Short task
Exactly retype the lines from the top of the data through the line containing "tag(th, 'worn concrete", leaving out every picture.

§ §

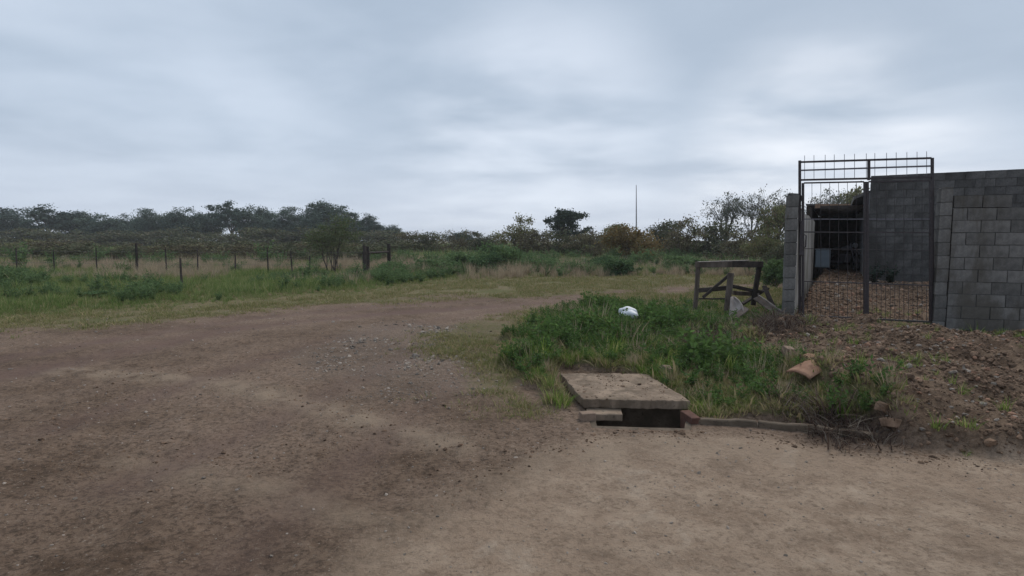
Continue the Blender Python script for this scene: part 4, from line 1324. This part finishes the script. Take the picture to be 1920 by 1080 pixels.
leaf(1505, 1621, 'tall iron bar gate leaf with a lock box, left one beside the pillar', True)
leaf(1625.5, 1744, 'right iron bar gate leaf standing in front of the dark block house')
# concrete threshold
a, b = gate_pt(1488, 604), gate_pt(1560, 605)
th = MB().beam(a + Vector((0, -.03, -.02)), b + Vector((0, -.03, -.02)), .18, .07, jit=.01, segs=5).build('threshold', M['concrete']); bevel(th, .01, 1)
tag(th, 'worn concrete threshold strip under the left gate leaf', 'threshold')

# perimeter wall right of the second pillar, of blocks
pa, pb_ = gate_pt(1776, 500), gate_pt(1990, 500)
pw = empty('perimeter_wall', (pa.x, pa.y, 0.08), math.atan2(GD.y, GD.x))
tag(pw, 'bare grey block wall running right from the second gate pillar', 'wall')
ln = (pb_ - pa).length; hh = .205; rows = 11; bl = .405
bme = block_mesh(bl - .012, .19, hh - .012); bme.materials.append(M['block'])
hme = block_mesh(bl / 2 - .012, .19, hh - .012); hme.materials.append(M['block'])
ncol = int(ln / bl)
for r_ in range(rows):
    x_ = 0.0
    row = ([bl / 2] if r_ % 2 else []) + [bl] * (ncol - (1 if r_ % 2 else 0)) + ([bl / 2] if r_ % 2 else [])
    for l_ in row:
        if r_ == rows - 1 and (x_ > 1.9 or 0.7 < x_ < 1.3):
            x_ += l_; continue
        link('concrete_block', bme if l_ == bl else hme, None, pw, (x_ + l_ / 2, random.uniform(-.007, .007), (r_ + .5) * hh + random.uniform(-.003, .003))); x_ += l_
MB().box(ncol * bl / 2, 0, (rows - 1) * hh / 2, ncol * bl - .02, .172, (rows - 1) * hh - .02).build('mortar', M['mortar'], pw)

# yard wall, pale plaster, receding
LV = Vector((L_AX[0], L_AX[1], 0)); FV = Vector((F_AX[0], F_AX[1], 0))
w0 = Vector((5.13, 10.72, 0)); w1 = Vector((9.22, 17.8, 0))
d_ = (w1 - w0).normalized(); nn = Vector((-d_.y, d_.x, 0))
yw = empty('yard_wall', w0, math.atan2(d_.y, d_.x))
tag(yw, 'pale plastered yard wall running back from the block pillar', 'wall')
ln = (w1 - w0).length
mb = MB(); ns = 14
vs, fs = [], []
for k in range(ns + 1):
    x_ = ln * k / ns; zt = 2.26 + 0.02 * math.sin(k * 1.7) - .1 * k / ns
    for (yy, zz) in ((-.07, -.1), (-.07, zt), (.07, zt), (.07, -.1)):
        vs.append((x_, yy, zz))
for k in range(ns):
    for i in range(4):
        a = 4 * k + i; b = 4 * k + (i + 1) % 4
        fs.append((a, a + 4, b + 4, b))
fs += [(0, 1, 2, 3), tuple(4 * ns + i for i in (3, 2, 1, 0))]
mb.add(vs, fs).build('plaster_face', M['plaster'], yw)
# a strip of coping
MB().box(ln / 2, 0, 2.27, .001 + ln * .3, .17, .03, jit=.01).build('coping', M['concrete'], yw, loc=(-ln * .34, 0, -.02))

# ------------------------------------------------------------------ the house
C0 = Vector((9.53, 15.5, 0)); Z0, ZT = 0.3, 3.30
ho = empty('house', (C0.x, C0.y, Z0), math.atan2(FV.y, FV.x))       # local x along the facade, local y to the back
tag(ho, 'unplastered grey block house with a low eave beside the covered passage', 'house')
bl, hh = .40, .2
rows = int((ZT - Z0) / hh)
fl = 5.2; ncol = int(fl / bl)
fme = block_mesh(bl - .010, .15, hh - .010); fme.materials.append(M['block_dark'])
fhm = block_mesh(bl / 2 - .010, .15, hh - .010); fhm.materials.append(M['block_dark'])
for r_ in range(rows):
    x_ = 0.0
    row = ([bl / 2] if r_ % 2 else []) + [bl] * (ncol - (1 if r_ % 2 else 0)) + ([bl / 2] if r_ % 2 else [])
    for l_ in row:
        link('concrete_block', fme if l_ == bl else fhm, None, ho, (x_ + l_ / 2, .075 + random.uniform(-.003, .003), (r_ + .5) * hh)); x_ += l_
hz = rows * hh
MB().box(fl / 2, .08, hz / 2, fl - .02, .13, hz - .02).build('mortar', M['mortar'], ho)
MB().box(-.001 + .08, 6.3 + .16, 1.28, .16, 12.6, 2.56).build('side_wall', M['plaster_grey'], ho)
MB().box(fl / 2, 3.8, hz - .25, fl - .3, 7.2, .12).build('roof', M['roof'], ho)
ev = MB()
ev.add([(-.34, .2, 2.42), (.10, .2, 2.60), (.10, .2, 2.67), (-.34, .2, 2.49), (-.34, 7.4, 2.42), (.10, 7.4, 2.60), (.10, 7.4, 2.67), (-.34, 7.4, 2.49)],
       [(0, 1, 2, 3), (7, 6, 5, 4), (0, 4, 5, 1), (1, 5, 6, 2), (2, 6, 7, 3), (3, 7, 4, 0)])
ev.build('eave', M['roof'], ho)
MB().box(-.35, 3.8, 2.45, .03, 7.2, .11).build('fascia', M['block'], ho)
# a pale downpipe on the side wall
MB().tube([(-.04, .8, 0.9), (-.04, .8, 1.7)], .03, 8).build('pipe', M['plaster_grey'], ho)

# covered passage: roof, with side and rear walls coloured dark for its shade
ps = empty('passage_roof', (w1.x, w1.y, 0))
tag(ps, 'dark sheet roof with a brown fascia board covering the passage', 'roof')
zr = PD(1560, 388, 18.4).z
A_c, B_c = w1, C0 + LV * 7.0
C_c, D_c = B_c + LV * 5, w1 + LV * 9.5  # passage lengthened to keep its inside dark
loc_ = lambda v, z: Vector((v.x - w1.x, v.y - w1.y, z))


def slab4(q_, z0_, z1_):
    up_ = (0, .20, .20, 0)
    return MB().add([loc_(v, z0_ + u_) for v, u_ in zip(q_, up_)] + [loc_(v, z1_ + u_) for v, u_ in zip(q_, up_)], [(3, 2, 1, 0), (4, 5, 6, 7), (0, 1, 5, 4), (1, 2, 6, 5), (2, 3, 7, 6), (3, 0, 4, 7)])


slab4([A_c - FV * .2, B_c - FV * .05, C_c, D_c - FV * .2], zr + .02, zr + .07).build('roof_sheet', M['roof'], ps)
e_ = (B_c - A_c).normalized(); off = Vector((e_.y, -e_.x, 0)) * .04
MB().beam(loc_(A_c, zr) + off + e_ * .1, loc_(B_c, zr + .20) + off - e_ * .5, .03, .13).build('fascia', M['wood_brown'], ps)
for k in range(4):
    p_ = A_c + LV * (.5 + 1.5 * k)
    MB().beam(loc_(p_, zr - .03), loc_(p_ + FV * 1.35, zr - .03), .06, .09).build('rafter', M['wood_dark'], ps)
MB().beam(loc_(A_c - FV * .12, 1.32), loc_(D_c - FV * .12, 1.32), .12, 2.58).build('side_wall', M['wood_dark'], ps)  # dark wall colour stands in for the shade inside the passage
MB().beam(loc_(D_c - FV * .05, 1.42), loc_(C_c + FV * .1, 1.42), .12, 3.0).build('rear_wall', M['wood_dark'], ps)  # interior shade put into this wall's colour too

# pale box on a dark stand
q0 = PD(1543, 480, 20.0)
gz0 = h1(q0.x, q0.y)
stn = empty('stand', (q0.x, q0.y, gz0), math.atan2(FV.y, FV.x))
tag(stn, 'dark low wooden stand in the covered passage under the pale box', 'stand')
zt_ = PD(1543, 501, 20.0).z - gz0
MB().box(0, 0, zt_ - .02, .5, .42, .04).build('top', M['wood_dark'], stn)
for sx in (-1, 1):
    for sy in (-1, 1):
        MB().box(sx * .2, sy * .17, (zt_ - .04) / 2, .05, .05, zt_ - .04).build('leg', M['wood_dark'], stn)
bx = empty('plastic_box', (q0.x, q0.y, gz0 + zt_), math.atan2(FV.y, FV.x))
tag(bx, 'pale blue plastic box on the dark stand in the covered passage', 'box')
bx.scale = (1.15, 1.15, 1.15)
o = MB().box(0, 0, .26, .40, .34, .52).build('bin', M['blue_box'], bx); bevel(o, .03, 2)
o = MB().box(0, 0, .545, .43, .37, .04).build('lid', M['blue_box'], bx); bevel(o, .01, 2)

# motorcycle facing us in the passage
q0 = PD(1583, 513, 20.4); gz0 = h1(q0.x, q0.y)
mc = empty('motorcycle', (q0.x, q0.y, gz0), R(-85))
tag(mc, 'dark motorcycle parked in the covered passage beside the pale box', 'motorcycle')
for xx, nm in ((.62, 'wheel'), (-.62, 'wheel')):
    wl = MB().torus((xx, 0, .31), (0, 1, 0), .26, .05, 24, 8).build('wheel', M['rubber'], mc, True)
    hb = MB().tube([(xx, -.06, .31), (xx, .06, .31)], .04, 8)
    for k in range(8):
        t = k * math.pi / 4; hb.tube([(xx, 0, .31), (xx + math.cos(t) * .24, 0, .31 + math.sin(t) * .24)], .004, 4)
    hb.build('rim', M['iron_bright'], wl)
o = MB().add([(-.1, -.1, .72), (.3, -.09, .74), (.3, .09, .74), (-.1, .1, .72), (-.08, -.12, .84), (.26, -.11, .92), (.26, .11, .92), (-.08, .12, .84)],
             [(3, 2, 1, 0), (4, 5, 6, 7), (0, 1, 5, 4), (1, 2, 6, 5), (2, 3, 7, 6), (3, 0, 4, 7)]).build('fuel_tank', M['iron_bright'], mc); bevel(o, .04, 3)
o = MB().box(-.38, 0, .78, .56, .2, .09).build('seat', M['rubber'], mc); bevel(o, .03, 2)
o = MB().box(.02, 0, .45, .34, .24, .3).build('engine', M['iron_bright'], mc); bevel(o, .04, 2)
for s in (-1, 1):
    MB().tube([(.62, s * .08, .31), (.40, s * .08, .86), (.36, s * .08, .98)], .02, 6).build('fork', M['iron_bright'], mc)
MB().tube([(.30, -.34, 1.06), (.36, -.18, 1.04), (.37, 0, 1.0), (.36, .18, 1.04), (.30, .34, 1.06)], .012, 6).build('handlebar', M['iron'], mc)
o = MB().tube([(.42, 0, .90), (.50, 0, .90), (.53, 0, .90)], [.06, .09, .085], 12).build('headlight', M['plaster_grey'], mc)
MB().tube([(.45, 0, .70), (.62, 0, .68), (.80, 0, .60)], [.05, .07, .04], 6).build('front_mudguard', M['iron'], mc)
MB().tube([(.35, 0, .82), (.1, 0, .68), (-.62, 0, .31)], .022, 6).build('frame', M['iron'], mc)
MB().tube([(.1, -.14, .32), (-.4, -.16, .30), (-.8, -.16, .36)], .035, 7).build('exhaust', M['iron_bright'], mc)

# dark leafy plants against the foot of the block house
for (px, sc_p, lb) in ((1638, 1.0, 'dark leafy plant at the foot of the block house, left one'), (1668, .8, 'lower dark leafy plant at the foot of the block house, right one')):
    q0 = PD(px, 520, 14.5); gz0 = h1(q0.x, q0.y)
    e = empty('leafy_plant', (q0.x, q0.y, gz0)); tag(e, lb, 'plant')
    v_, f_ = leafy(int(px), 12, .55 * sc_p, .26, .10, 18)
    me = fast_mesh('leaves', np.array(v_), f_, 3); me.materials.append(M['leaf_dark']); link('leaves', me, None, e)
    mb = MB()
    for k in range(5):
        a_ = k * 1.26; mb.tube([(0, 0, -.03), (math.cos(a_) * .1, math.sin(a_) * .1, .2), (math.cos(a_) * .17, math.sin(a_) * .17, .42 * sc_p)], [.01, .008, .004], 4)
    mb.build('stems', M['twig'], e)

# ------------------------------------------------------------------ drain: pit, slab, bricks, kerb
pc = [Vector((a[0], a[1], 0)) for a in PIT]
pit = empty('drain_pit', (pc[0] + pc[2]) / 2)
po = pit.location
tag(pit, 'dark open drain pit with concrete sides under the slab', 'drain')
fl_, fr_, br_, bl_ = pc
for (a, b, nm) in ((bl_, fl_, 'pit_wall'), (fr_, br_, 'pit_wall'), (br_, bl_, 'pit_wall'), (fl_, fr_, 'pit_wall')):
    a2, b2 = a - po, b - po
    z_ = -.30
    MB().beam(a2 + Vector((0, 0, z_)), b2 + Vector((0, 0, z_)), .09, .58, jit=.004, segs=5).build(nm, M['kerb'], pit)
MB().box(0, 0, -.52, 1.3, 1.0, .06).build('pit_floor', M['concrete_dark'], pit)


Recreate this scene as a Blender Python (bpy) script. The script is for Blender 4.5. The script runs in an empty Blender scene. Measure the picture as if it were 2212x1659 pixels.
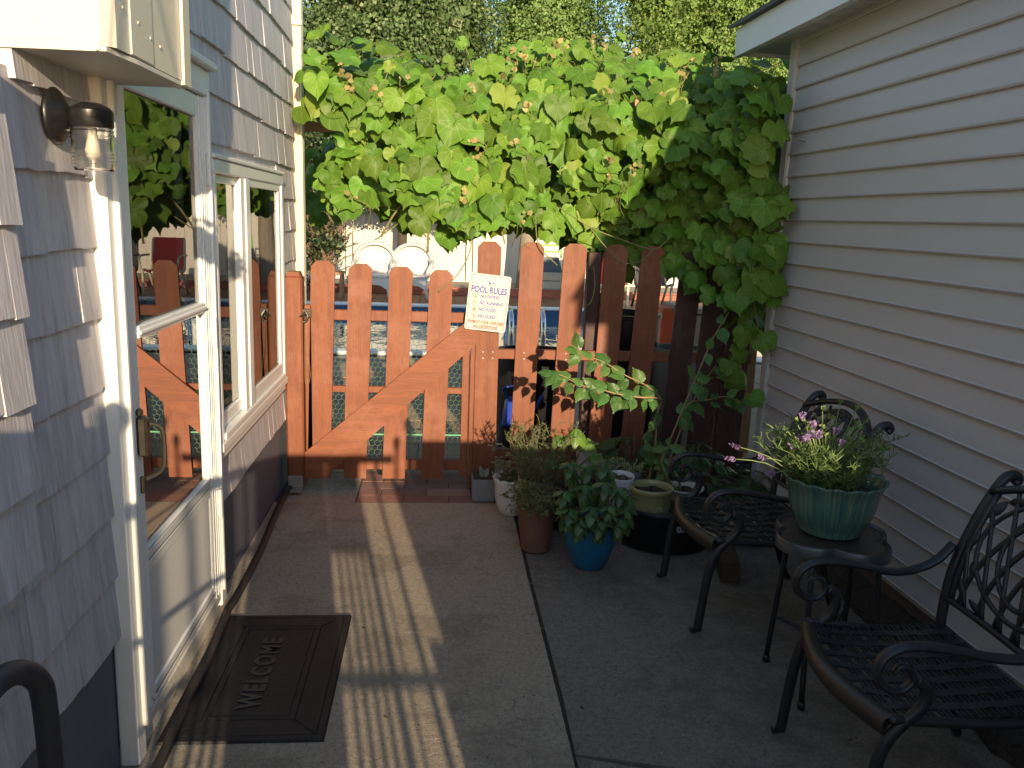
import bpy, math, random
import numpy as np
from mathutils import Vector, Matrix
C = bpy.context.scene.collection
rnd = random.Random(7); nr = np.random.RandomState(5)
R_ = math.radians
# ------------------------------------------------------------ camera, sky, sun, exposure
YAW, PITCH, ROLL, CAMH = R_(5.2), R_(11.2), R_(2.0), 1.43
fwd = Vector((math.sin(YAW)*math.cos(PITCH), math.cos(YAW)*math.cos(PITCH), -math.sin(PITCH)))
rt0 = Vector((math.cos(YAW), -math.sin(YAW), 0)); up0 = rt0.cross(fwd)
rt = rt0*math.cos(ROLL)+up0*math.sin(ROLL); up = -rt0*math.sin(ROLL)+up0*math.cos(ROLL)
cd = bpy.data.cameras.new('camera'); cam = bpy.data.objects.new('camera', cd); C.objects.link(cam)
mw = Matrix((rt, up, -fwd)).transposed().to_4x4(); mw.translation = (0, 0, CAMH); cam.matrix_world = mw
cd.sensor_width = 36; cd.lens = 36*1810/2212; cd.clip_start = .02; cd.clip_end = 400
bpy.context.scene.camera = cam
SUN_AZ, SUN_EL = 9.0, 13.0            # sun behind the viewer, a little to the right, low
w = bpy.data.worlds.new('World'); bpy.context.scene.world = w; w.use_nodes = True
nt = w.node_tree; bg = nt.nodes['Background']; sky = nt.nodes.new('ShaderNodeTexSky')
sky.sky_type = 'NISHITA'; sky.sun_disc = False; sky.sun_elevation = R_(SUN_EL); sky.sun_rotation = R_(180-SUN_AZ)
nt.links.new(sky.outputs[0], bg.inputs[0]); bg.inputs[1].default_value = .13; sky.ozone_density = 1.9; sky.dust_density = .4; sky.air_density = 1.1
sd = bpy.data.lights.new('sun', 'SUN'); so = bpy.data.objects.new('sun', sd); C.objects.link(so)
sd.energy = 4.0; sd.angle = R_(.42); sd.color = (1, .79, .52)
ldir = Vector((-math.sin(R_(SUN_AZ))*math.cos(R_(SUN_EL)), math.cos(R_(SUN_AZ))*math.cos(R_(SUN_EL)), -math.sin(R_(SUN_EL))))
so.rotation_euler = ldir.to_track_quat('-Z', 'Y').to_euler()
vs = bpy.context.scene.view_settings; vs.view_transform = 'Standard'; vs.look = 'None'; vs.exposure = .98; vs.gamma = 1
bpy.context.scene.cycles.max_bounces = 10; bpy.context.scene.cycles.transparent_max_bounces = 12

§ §

Exercise result
Continue the Blender Python script for this scene: part 4, from line 1324. This part finishes the script. Take the picture to be 1920 by 1080 pixels.
leaf(1505, 1621, 'tall iron bar gate leaf with a lock box, left one beside the pillar', True)
leaf(1625.5, 1744, 'right iron bar gate leaf standing in front of the dark block house')
# concrete threshold
a, b = gate_pt(1488, 604), gate_pt(1560, 605)
th = MB().beam(a + Vector((0, -.03, -.02)), b + Vector((0, -.03, -.02)), .18, .07, jit=.01, segs=5).build('threshold', M['concrete']); bevel(th, .01, 1)
tag(th, 'worn concrete threshold strip under the left gate leaf', 'threshold')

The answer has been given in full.